Alain Delon and Jean-Louis Trintignant carry the film through to its conclusion. Delon is commanding in the leading role, but Trintignant steals the show. I found myself fully engulfed in his portrayal of Buisson, because he superbly captures the vicious nature of the man and still makes him tolerable for the audience. The other actors are effective in their minimal parts, though they merely seem to exist for the purpose of revealing aspects of the two lead characters.

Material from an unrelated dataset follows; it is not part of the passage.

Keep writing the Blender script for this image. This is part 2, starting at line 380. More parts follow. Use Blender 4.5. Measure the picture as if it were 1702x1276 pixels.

The taut filmmaking and intelligent script make Flic Story a wholly satisfying movie. Like the bet of the genre, it realizes that the key ingredient in these films is not the suspense, but authentic characters who operate consistently according to their nature.

Rating for Style: B+
Rating for Substance: B+


Image Transfer

Aspect Ratio1.66:1 - Widescreen
Original Aspect Ratioyes

Image Transfer Review: The 1.66:1 anamorphic widescreen transfer looks quite nice, with good detail and a strong filmlike look. The age of the film is noticeable, with a constant grain presence that cannot be hidden. Apart from that, though, this is a fine transfer.

Image Transfer Grade: B


Audio Transfer

 LanguageRemote Access

Audio Transfer Review: The original French mono track is preserved on this DVD and sounds nice when spread across he front sound stage. There's nothing flashy, it's just a clean mix for your enjoyment.

Audio Transfer Grade: B


Disc Extras

Full Motion menu with music
Scene Access with 12 cues and remote access
Subtitles/Captions in English with remote access
Cast and Crew Filmographies
1 Original Trailer(s)
10 Other Trailer(s) featuring The Sicilian Clan, Les Clan des Siciliens, Deux Hommes dans la Ville, Borsalino and Co., Mort D'Un Pourri, 3 Hommes Abattre, Pour la Peau D'Un Flic, Parole de Flic, Ne Reveilles Pas un Flic Qui Dort
Packaging: Amaray
Picture Disc
1 Disc
1-Sided disc(s)
Layers: RSDL
Layers Switch: 01h:21m:54s

Extra Extras:
  1. Still Gallerya collection of still photographs from the movie.
Extras Review: Extras are pretty scarce, consisting of the original theatrical trailer for Borsalino and Co. and the trailers for The Sicilian Clan, Les Clan des Siciliens, Deux hommes dans la ville, Borsalino and Co., 3 hommes à abattre, Pour la peau d'un flic, Parole de flic, and Ne reveilles pas un flic qui dort. Each of them stars Alain Delon and is shown in nonanamorphic widescreen and without subtitles, with only The Sicilian Clan being in English. There's also a brief still gallery that has photographs from the film and the original theatrical poster. Finally, there's also a selected filmography for Alain Delon.

The extras are very weak, but fortunately the movie makes up for them.

Extras Grade: D


Final Comments

Flic Story is a real treat for film buffs. The audio and image transfers are fair representations of the source material, but extras are meagre. Nonetheless, this DVD is worthy of purchase.